3000's orbit decaying slower during 2012
June 8, 2012
NewsWire Editorial
The HP 3000 orbits our community like a GPS satellite. It was launched long ago and now provides us with reference to reach destinations in our future. For some companies the 3000 and MPE have represented a waypoint to move away from, a technology mile-marker to show you how far they've come. But fewer shops are moving off by now. That orbit of this system and its users is now decreasing its rate of decay.
The big projects that supported a deep bench of larger vendors are much harder to find this year. If a vendor is efficient enough to survive on $10,000 a month of billable hours for an engagement, then there's still business to be written, of course.
Given enough time, migrations will draw to a close just like new MPE software did. The end of these transitions may signal a door opening for new revenue. We've always argued that sustaining a 3000 demands spending, and vendors are now seeing application and operational support business rise. Migrations are not ended yet, but turning the last 20 percent of your market into Linux, Unix or Windows shops, or something more virtual, is going to take a long time -- maybe twice as long as the other 80 percent took to launch or complete migrations. It took migrators at least seven years to move that much.

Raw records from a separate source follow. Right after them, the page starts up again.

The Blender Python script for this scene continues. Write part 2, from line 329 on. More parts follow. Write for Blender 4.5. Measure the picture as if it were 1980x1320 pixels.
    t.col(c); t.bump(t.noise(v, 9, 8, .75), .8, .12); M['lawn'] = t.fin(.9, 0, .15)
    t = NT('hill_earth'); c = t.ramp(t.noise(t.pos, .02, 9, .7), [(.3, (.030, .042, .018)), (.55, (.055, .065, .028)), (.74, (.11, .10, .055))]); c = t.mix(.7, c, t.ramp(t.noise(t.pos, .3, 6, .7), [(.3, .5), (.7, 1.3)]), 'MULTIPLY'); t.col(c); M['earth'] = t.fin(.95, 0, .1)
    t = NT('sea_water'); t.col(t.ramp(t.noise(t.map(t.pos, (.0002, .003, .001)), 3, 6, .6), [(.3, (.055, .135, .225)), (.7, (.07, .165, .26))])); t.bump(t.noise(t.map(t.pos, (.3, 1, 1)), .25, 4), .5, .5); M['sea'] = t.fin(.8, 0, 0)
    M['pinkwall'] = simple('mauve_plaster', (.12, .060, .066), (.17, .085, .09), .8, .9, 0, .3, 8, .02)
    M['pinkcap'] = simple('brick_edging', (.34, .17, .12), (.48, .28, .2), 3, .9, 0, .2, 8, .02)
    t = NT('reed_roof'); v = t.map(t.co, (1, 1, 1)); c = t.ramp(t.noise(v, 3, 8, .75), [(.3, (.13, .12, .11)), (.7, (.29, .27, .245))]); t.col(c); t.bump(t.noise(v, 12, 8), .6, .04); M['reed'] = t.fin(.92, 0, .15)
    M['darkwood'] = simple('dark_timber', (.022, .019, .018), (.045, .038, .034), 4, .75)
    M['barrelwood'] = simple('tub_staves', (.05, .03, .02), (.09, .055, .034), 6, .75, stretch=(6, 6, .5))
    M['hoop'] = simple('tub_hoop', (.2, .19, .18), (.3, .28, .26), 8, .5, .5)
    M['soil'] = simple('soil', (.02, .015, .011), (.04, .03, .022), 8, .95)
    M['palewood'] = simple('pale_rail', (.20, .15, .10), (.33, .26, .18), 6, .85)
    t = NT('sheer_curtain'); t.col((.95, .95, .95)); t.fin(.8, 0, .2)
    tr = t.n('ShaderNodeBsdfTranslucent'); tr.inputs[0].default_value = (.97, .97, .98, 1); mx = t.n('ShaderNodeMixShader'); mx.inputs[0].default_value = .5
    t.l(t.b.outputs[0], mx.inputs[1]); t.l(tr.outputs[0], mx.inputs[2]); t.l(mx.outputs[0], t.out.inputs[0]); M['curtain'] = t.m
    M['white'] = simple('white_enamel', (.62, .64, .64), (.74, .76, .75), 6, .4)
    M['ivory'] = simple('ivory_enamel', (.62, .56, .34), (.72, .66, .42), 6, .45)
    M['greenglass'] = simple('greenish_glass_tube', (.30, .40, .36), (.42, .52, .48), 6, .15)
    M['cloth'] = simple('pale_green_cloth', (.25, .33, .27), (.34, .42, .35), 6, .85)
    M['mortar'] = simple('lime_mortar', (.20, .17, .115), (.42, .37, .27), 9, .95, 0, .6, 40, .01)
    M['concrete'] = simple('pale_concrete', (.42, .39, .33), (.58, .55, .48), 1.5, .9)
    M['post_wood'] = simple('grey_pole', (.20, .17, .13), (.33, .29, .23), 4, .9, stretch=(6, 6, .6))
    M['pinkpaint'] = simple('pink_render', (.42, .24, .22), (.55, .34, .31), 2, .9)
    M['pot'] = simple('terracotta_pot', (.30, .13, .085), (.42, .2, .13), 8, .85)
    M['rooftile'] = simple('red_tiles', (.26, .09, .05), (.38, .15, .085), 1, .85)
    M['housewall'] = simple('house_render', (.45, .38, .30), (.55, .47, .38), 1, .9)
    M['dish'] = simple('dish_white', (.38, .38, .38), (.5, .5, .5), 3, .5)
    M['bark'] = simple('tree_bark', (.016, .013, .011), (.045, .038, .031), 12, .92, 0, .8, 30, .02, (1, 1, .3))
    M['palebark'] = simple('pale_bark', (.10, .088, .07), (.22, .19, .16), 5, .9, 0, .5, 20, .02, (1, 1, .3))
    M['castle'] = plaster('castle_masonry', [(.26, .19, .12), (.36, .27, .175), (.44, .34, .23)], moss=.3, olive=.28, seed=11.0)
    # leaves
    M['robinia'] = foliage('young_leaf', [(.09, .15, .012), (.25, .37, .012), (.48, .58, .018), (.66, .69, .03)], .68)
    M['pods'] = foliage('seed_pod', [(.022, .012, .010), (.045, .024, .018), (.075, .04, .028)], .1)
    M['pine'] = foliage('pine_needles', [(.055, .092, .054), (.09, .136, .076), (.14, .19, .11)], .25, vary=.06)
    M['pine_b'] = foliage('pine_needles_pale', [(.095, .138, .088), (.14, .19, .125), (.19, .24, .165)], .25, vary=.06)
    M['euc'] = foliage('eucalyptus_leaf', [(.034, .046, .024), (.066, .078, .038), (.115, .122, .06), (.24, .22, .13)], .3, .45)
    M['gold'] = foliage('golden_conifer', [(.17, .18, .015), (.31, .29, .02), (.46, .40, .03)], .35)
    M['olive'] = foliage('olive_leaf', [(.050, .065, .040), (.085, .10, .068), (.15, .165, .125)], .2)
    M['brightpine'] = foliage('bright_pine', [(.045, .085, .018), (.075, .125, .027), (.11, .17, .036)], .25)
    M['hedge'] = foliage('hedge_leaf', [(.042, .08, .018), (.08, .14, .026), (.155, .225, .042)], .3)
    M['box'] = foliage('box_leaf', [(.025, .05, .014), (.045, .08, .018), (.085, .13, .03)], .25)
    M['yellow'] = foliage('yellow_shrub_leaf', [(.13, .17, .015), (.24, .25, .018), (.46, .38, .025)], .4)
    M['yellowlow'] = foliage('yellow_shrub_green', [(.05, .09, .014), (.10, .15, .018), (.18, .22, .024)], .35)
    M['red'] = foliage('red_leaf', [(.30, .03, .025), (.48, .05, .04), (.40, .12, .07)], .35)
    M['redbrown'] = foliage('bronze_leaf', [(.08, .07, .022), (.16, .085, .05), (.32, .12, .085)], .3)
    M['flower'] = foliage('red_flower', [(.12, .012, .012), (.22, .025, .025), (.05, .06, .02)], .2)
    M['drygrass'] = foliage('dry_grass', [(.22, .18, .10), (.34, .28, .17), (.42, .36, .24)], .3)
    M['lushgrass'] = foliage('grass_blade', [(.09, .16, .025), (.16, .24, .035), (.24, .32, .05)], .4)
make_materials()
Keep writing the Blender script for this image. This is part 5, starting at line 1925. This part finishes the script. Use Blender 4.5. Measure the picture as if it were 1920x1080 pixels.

Now that the 3000 can be pared down to its essence of MPE and IMAGE, about to be freed from physical hardware, there could be another 15 years of homesteading life. It's been called the afterlife, yes, but that's a force as durable as vampires in our storytelling. Abraham Lincoln hunted vampires, according to a summer movie. What story isn't better with vampires?
Although you can't see a satellite, you can count on its echo in the dark. This spring there's enough dark shadows in our community to cloud a bountiful way toward the future. Careers can be restarted after training, but that will take time. Migration used to be quicker business to win, while the worry about risk was being churned up and colleagues' transition stories were everywhere. Now your market is settling in for its afterlife. I've been told this year looks to be a period where people are sitting tight, waiting for the world to change. Another migrator said 2012 is certainly going to be slow on the migration side. The advent of an emulator will extend migrations over a much longer timeframe, he believes.
That won't feed the vendors that need new revenues. I've asked to hear from migration customers and there have been a few who've called. But their stories either describe projects just begun with no need for outside help, following others' lead in a few years to replace applications -- or long-completed and now in another transition, moving beyond migration. That's a kind of afterlife, too.